Cosa si può fare? Clapp, pur avendo descritto nei dettagli la complessità del problema, resta cauto sulle soluzioni. Propone di attribuire alle aziende occidentali una responsabilità economica per i rifiuti che generano, denunciando le falle della cooperazione internazionale e gli eccessi della sovrapproduzione.
Ma anche questa proposta presenta limiti. Regole più dure in Occidente potrebbero semplicemente incentivare il trasferimento dei problemi verso i Paesi più vulnerabili. E mentre il panorama geopolitico cambia, immaginare un’azione concertata appare sempre più difficile. Con gli Stati Uniti che si ritirano dagli accordi sul clima e ridimensionano le agenzie ambientali, è poco realistico pensare che possano guidare una riforma globale. Inoltre, Clapp sorvola sul ruolo attivo della Cina come produttore di massa: presentarla solo come vittima è fuorviante.

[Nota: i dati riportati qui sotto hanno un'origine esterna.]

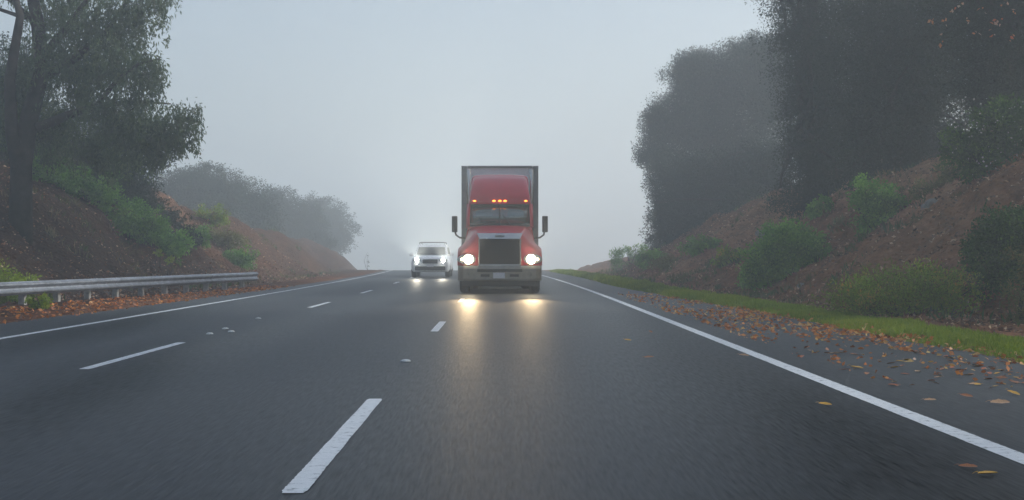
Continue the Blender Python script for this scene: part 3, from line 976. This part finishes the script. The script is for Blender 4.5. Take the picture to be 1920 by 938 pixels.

In certi passaggi, la sua voce sembra sfiorare un invito alla decrescita. Il messaggio che lancia agli americani – consumate meno – può avere un senso. Ma è difficile rivolgere lo stesso invito a milioni di persone in Asia che stanno uscendo dalla povertà e scoprono per la prima volta i beni di consumo. L’Occidente ha passato secoli a dire all’Oriente cosa fosse giusto fare. Anche oggi, dire “non fate come noi” rischia di suonare paternalista. Per quanto sincere siano le intenzioni.